To answer this, I did some research on these kinds of events, reached out to some people who have done them and got an idea of what their success rate is like. No one reported a complete loss so I felt that this had about a 5% chance of happening.

So then I asked, what is a smashing success? I arbitrarily decided that 50 new clients would qualify as a smashing success - and attributed a probably of 10% to this outcome.

I also plotted my break even point, the minimum number of new signups I would need to break even and assigned it a probability of 25%.

So here's what my chart looked like...

Based on this, I have a 70% chance of breaking even or better. That sounds pretty good. But there is one important question to ask: If the worst happens.. can I survive?

In other words, if I lost all of the money I invested in this sponsorship, would it wreck the business or severely impact my life? The answer in my case was no and so I felt comfortable going forward with the sponsorship.

"Every time I've thought about emailing my list over the last year, I was struck with Analysis Paralysis."

How I Screwed Up The Courage To Email My (Cold) List

Every time I've thought about emailing my list over the last year, I was struck with Analysis Paralysis.

The root of the problem was really that I didn't know what to say.

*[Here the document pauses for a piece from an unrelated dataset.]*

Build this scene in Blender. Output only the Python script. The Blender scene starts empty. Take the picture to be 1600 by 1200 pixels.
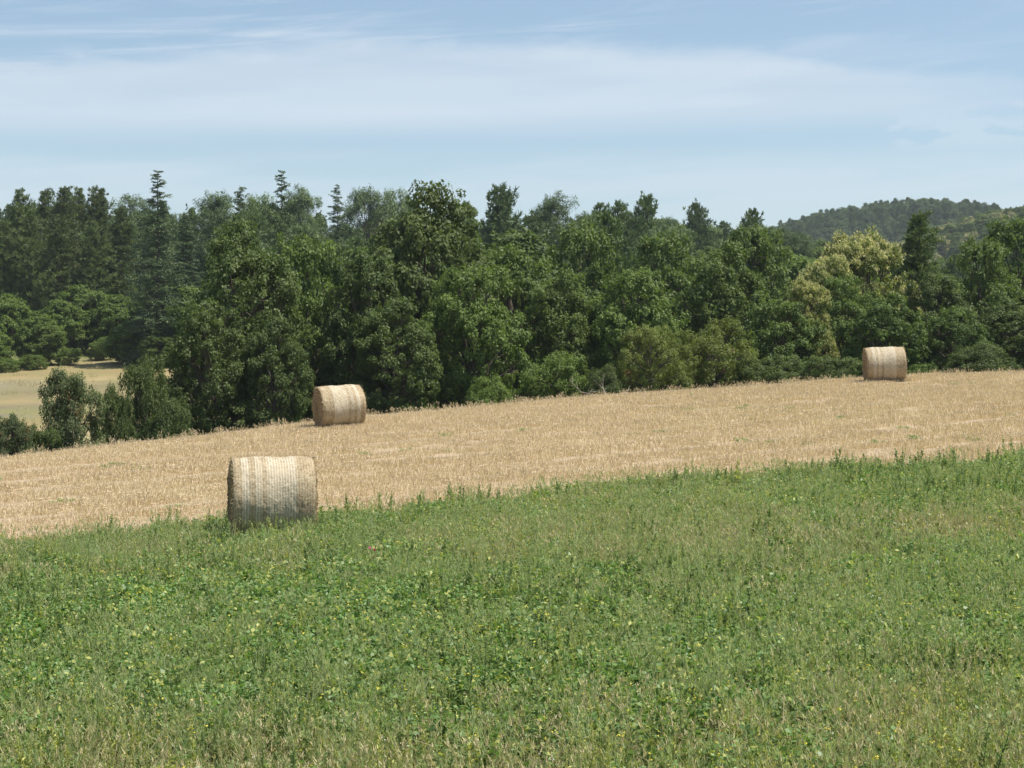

The email list for Graphic Rhythm Designs is comprised of small business owners and Amazon sellers, in roughly equal parts. These two groups have very different needs and I wasn't sure how I could serve those needs.

There are so many conflicting and different strategies about content creation, I was completely paralyzed. For instance, apparently you shouldn't bother writing a blog post unless it's SEO friendly. You also shouldn't bother unless you have some sort of content upgrade at the bottom.

So, in order to write to my list, I needed both of those things sorted. Well those come with problems because that's more content I have to build - and besides what do I write about?

The key for me came in two forms - Minimum viability and outsourcing.